GL: A teacher of mine once said of Wallace Stevens’ Harmonium, and I paraphrase here, that by the time you’ve finished the book, you’re finally qualified to read the book. Is this true of Ascension Days as well? And if it isn’t true, or not true enough, what else does the reader need to know in order to learn how to operate Ascension Days?

DB: I would no sooner compare myself to Wallace Stevens than I would compare myself to Mozart, but his poems certainly taught me how to read them through delight and sound. I think anybody with a good ear for tone can read, anybody who can read sentences, can read poetry. You might be asking me if there is a meaning to all of the poems in the book taken together. I think it's a network, and I think the poems work together. Anybody who has quintessential modern experiences—watching television or movies, looking out the windows of car, planes, trains, airplanes, walking through cities, being happy to stand still once in awhile, can read my poems and most poems. Being alive and having paid some attention to things and to what paying attention feels like are enough to go on to read my book and most contemporary poetry.

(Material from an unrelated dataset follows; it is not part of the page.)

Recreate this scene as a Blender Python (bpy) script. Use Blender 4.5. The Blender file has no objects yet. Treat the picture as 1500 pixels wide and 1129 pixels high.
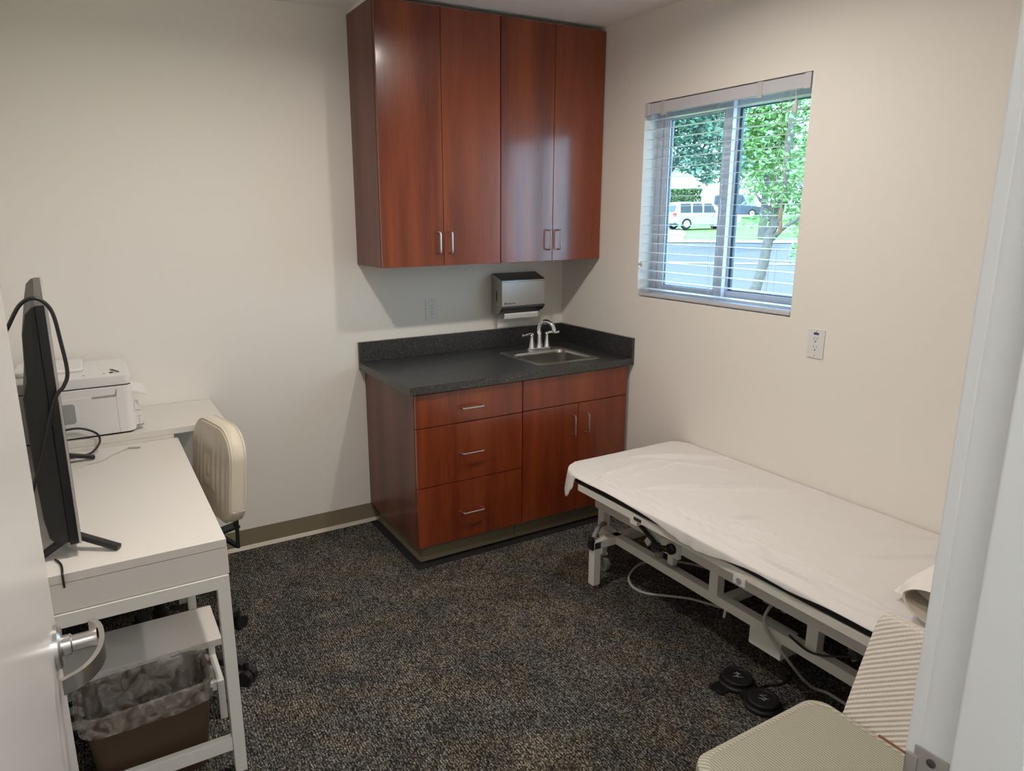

GL: Do the poems you have written since the publication of Ascension Days attempt to refine or perfect what you were doing in that book, or are you trying to plunge in entirely new directions? That is, what has become of David Blair since your first book ascended into heaven?

DB: I have a number of poems that I was very happy with before publishing Ascension Days, but which did not go with those poems for thematic and stylistic reasons, and I started working on a second manuscript about a year before the first book got picked up. Many of the poems in Ascension Days are densely packed, extremely terse, with quick movements between thoughts and images, and I feel like I might be getting looser, or maybe would just like to be looser. I'm just working on poems and trying not to be too self-conscious about them. Thanks for these thoughtful questions.